_WHAT YOU HAVE TO DO_. Select from the data all lines with the word "picture".

_Scene modeling code data_.
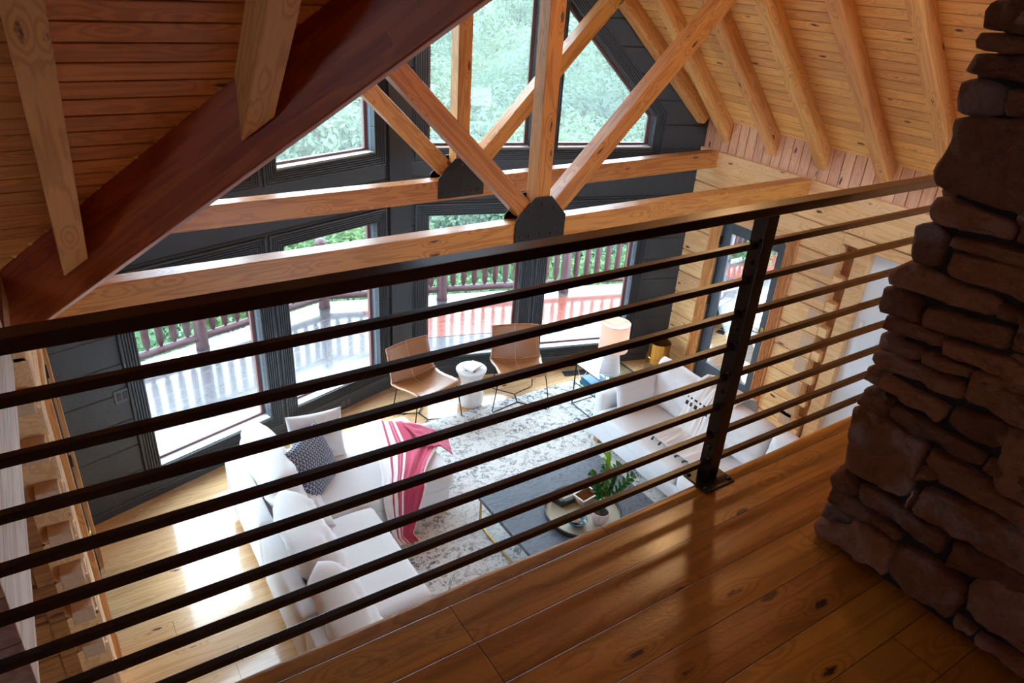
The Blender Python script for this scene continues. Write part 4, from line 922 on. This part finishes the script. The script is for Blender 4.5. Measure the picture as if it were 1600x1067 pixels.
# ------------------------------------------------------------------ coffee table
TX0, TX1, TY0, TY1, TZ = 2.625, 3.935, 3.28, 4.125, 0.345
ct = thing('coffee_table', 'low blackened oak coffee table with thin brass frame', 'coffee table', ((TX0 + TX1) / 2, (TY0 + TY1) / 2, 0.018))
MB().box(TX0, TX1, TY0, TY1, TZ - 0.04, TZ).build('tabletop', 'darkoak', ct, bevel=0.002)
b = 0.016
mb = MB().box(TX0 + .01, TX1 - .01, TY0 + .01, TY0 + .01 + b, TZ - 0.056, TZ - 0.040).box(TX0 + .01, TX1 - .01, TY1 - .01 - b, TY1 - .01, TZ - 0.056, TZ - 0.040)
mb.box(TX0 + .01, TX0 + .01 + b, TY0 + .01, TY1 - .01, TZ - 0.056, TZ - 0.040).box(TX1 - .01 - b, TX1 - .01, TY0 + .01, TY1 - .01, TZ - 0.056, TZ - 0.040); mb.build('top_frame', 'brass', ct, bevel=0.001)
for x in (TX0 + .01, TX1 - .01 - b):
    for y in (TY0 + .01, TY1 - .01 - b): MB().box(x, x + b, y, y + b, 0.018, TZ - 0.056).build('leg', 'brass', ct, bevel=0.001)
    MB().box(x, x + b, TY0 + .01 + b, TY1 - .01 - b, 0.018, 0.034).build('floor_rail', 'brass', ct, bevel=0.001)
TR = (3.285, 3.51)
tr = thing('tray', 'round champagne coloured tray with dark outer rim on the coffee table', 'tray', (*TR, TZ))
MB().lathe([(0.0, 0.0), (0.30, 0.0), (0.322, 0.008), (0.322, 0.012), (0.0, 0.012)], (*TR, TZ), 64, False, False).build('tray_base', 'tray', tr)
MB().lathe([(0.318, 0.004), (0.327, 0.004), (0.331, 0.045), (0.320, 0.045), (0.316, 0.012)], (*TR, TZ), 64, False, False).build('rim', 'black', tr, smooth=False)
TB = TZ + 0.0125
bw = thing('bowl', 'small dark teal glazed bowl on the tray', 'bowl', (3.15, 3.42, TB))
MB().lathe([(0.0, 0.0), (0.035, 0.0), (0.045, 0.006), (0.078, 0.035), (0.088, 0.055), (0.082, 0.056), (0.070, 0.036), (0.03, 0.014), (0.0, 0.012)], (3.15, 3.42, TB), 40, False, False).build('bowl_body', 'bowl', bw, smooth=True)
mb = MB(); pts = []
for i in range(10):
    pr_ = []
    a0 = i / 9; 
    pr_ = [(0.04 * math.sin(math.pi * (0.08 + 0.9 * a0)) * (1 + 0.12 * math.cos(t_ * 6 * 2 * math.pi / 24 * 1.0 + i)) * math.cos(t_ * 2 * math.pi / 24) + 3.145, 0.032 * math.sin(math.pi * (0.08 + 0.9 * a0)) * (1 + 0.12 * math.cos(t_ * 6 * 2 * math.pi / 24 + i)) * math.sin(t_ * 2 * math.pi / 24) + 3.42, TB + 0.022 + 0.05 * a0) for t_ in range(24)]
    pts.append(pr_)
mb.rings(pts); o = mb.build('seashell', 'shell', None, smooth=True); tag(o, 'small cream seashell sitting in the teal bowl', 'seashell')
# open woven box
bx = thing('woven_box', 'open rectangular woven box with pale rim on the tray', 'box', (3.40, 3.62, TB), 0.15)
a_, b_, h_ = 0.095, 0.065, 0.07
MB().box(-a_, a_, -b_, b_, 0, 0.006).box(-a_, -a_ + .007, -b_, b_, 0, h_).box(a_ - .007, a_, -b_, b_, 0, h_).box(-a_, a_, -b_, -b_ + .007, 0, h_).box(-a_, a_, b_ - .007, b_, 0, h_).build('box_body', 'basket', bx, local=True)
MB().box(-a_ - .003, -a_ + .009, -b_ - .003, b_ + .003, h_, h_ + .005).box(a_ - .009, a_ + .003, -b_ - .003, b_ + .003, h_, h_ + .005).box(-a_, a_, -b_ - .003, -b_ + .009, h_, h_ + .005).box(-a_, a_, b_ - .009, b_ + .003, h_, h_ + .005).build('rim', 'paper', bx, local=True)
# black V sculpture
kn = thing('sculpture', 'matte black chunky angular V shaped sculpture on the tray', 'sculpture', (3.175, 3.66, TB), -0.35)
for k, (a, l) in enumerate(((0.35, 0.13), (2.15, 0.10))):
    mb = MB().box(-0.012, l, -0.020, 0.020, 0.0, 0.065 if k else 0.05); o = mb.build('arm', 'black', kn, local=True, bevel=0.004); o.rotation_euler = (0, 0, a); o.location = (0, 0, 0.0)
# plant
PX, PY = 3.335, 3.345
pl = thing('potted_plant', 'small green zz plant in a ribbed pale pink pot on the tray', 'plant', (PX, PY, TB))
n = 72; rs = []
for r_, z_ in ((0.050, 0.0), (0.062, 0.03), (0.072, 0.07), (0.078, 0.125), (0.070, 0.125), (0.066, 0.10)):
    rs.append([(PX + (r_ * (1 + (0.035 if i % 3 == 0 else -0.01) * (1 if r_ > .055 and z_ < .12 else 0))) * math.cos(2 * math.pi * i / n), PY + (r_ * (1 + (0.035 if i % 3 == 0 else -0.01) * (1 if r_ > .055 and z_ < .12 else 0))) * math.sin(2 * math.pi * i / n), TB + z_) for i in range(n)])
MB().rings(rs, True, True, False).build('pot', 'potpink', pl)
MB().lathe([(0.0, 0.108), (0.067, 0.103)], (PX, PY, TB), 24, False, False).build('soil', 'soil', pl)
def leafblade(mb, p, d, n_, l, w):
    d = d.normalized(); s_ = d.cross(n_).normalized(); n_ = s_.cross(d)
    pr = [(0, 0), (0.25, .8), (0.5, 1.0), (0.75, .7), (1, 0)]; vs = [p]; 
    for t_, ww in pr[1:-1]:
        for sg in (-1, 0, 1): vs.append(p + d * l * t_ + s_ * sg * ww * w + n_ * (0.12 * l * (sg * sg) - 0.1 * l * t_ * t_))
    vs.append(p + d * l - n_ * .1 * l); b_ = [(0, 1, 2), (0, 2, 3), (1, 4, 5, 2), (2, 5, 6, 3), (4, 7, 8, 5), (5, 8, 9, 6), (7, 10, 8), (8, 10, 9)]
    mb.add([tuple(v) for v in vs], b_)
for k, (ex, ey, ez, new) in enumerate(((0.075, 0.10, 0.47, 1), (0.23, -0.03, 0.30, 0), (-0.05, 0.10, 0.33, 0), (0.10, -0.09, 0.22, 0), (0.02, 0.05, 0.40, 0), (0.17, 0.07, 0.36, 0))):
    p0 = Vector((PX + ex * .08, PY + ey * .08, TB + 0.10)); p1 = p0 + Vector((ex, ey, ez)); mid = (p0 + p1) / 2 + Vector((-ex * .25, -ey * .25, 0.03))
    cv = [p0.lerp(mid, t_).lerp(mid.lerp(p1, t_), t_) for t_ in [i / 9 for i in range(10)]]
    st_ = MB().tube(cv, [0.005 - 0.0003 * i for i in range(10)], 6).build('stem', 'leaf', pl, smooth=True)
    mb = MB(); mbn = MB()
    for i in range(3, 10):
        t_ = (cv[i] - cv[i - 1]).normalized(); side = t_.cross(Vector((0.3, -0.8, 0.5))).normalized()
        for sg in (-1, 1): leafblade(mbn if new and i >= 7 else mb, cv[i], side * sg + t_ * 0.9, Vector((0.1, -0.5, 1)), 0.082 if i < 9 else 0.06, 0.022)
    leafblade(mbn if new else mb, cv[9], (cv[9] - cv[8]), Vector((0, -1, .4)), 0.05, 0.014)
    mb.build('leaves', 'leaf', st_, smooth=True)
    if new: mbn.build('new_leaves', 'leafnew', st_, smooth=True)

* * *

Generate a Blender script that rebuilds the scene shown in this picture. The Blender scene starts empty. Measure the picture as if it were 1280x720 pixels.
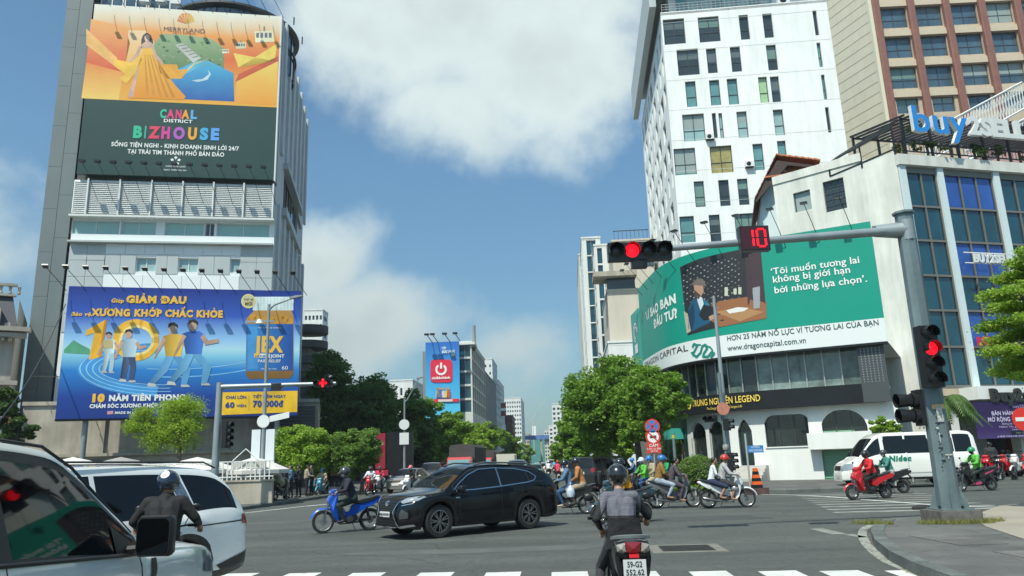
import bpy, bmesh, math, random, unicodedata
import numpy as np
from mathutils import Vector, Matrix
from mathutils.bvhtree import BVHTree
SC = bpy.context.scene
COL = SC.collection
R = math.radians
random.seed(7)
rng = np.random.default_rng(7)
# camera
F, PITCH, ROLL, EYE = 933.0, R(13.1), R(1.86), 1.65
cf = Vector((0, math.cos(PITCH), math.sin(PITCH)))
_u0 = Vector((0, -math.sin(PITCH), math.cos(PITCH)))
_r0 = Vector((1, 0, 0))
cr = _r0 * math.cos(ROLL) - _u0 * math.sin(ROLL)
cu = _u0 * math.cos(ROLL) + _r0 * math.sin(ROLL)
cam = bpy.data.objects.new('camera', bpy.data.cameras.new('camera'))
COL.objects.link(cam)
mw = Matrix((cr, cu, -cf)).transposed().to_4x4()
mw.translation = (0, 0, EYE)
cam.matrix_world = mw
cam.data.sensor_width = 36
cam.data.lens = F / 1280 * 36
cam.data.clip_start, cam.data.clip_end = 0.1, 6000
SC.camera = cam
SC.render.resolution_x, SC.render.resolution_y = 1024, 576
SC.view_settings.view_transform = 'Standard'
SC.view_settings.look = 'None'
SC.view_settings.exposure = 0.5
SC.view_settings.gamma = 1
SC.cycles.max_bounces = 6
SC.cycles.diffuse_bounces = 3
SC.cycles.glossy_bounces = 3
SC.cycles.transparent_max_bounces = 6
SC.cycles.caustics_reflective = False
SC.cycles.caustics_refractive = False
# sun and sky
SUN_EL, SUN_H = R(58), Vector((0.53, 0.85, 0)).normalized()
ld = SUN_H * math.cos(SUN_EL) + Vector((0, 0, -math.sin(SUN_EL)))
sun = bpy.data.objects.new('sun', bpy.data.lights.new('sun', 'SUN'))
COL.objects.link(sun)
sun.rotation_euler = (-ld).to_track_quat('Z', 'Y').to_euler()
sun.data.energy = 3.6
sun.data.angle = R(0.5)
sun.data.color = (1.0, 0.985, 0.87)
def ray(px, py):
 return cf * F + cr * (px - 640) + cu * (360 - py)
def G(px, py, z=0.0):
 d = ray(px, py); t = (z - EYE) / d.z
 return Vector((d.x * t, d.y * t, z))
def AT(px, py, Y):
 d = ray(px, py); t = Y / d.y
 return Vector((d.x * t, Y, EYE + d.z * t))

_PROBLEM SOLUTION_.
The Blender Python script for this scene continues. Write part 4, from line 922 on. This part finishes the script. The script is for Blender 4.5. Measure the picture as if it were 1600x1067 pixels.
Generate a Blender script that rebuilds the scene shown in this picture. The Blender scene starts empty. Measure the picture as if it were 1280x720 pixels.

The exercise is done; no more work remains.